During that time, he continued his work with the fur-trading company and was eventually promoted to head of operations over several forts spread across the northern territory including Walla Walla, Boise, Connah, Hall and Kootenai. Angus would trade furs for goods with many Indian people and he learned several languages.

He met his wife Catherine Baptiste Rascale of the Nez Perce Eagle from the Light Clan near Fort Hall, Wyman said. They eventually moved to Fort Connah and developed it as a major trading post.

“It was big business back then,” Joe McDonald said of fur-trading. He described his grandfather as being in charge of a thriving trading post where pack horses were used to move thousands of furs north. Some of the furs traveled by ship to England. The pack horses would return with goods to trade with people for more furs.

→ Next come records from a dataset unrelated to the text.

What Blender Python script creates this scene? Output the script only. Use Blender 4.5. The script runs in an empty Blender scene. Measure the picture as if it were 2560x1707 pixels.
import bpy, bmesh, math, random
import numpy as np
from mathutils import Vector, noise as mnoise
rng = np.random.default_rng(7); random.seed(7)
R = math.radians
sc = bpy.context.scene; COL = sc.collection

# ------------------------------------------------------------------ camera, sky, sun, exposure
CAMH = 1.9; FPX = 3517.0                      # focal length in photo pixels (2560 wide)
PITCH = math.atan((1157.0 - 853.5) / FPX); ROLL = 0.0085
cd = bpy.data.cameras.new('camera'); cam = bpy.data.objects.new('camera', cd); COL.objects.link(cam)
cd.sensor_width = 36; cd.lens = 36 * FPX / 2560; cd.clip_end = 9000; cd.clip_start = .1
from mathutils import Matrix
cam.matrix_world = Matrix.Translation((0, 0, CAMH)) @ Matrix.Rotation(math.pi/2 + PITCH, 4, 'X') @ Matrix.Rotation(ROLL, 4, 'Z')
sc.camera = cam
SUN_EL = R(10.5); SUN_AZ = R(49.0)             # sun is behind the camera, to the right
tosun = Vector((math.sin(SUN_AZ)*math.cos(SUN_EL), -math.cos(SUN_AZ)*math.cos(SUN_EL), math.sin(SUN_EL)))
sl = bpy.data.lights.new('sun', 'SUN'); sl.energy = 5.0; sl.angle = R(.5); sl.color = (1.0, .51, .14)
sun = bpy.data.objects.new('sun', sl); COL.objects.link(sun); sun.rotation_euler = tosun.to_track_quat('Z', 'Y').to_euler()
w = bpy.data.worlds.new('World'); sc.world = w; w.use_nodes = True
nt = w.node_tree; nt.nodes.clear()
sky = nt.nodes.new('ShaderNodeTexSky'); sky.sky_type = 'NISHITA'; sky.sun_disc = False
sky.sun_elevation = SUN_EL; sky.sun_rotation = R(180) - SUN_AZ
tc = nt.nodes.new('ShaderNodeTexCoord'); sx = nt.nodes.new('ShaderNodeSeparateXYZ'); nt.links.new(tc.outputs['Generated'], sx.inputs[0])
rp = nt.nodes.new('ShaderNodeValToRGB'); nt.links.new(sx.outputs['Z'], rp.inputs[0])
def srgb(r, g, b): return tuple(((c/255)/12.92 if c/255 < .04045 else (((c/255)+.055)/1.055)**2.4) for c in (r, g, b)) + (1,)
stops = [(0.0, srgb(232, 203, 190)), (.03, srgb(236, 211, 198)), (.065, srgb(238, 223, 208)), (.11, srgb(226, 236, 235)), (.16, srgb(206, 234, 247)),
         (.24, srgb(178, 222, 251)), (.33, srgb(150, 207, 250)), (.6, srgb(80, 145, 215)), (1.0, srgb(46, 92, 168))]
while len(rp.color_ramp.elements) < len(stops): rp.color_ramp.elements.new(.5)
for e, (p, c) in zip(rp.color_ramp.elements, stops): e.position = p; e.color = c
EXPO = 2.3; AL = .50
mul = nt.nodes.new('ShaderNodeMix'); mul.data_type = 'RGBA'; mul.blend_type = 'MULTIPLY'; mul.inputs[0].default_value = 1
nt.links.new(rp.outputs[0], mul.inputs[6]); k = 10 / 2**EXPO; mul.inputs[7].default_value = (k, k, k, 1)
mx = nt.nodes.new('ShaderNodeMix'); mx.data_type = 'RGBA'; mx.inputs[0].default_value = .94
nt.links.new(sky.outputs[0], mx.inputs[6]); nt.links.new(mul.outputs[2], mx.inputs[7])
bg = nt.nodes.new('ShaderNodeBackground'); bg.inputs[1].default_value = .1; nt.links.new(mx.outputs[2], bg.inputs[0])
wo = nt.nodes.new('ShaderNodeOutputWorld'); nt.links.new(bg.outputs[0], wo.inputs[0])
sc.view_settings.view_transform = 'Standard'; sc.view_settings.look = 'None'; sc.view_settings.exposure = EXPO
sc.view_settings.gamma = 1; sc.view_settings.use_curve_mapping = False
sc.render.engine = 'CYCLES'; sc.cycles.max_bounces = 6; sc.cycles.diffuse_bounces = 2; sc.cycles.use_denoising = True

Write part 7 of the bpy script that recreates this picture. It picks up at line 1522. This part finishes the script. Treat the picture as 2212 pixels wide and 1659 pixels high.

Angus had 12 children in his lifetime. His son Duncan McDonald would take over Fort Connah. The United States and Canada worked out a territory agreement and Fort Connah ended up being part of the U.S. so it was later closed.

He was almost 60 and he wasn’t finished with his adventures. He developed a ranch near Fort Connah, although he didn’t own the land.

“The Pend d’Oreille let him ranch there,” he said. Joe remembers hearing stories about his grandfather’s 1889 death but he isn’t sure if the stories are true. It was said that his grandfather wasn’t well after sustaining injuries from a horse riding accident. He was ill for maybe a year before he died. Angus was buried in a cemetery at Fort Connah. One of the peaks in the Mission Mountains was named after him, as was McDonald Lake. Lake McDonald in Glacier National Park was named after his son Duncan.

The 200th Birthday Celebration for Angus is scheduled for Sept. 10-14 at Fort Connah with bagpipe music, food, and birthday cake planned.